Why Chef Hawa Hassan Thinks You Should Cook Like Your Grandma

Hawa Hassan's life story has all the makings of a big Hollywood production with Oscar written all over it. Per her Basbaas Food site, the Somali-born refugee came to the United States, landing in Seattle, all by herself at the age of 7. The oldest child of 10 was separated from her parents for 15 long years, but what sustained Hassan were the memories of cooking with her mother.

This love of cooking foods from her childhood with her mom inspired her to start her own company in 2014, producing two condimentsTamarind Date Sauce and the Coconut Cilantro Chutney, both a nod to her Somali roots and whose flavors are reminiscent of Africa. 

Hassan told Vanity Fair, "I was very strategic in terms of producing condiments first off. I really wanted to have a healthy conversation about my origins, and I wanted to introduce people to the cuisine of the continent of Africa. If I can get to their table, then they'll be interested in the larger picture." Today, her condiments — which are delicious — are in kitchens across the country, and Hassan has her very own cookbook that has both the culinary and mainstream media talking about it.

Titled "In Bibi's Kitchen," Hassan's cookbook is anything but what you would expect it to be and she is hoping that after you read it, you will want to cook like your own grandma — here's why. 

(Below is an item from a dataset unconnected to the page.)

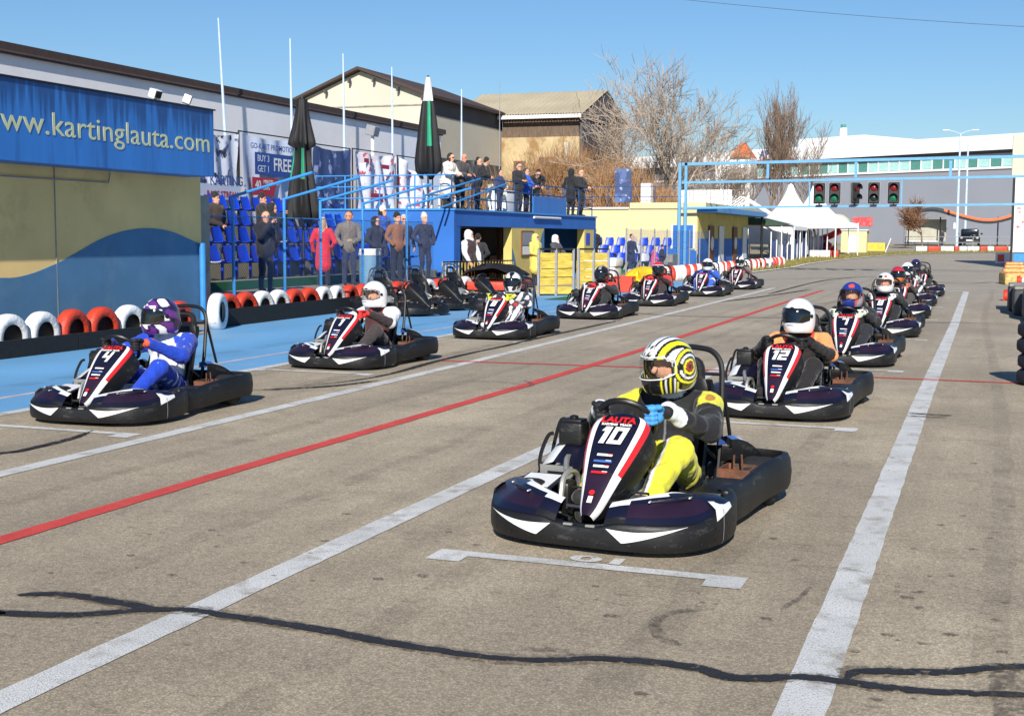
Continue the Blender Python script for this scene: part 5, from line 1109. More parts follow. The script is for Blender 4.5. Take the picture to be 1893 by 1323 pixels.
banner(41.5, 44.4, 2.4, 4.36, M['bn4'], 'torn white banner hanging loose from its frame', .12, True)

# ------------------------------------------------------------------ blue pit building with roof terrace
M['pit_yellow'] = mat('pit_yellow_render', (206, 186, 110), .9, .1, 2)
pb = empty('pit_building', (-14.7, 42, 0), 0, 'blue single storey pit building with open bays and roof terrace', 'building')
X0, XB, YA, YB, ZT = -14.7, -19.8, 35.0, 49.5, 2.36
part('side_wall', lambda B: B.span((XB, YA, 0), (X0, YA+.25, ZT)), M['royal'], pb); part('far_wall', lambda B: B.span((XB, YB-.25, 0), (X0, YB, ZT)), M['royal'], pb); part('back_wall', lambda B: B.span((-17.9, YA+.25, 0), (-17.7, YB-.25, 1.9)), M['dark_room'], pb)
part('fascia', lambda B: B.span((X0-.25, YA+.25, 1.9), (X0, YB-.25, ZT)), M['royal'], pb); part('roof', lambda B: B.span((XB, YA+.25, 1.95), (X0-.25, YB-.25, ZT-.01)), M['concrete'], pb)
part('roof_edge', lambda B: B.span((XB-.02, YA-.04, ZT), (X0+.05, YB+.03, ZT+.05)), M['blue_rail'], pb)
part('pier', lambda B: B.span((X0-.3, 39.9, 0), (X0-.01, 43.2, 1.9)), M['pit_yellow'], pb); part('pier', lambda B: B.span((X0-.3, 48.0, 0), (X0-.01, 49.25, 1.9)), M['pit_yellow'], pb); part('pier', lambda B: B.span((X0-.3, 35.25, 0), (X0-.01, 35.5, 1.9)), M['royal'], pb)
pw = crom([(0, 39.92, 1.25), (0, 40.2, .9), (0, 40.5, .45), (0, 41.2, .42), (0, 41.6, .2), (0, 42.2, .3), (0, 42.8, 1.5), (0, 43.18, 1.88)], 4); part('wave_panel', lambda B: B.loft([[(X0-.004, p.y, 0), (X0-.004, p.y, p.z)] for p in pw]), M['wave'], pb)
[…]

Cooking doesn't have to be perfect

Hawa Hassan revealed in an interview with The Kitchn that her cookbook is not about the latest gadgets and trends that you see all over social media, and it isn't about the end result being picture-perfect.

Hassan eloquently explained, "Throughout the book every grandmother I spoke to had this feeling of cooking being joyful. There was no perfection attached to it. Food in the States — especially on social media — is all about the best picture, the most beautiful-looking recipe, the brightest turmeric cake. And in the cookbook, this is how these grandmothers really eat. It's about being relaxed enough to let the food go where it wants to go, you know?" 

We love this philosophy. It is both encouraging and refreshing. Hassan further stressed in her interview that these foods are about community. This is seen in the featured recipes, which are both down-to-earth and affordable. They also reflect the flavors of the countries of all the "bibis" or grandmas with whom Hassan spoke. Her goal: "to build a longer table" and bring more and more people to it from different cultures and backgrounds. Hassan is truly inspiring, and we can't wait to dive deeper into "In Bibi's Kitchen."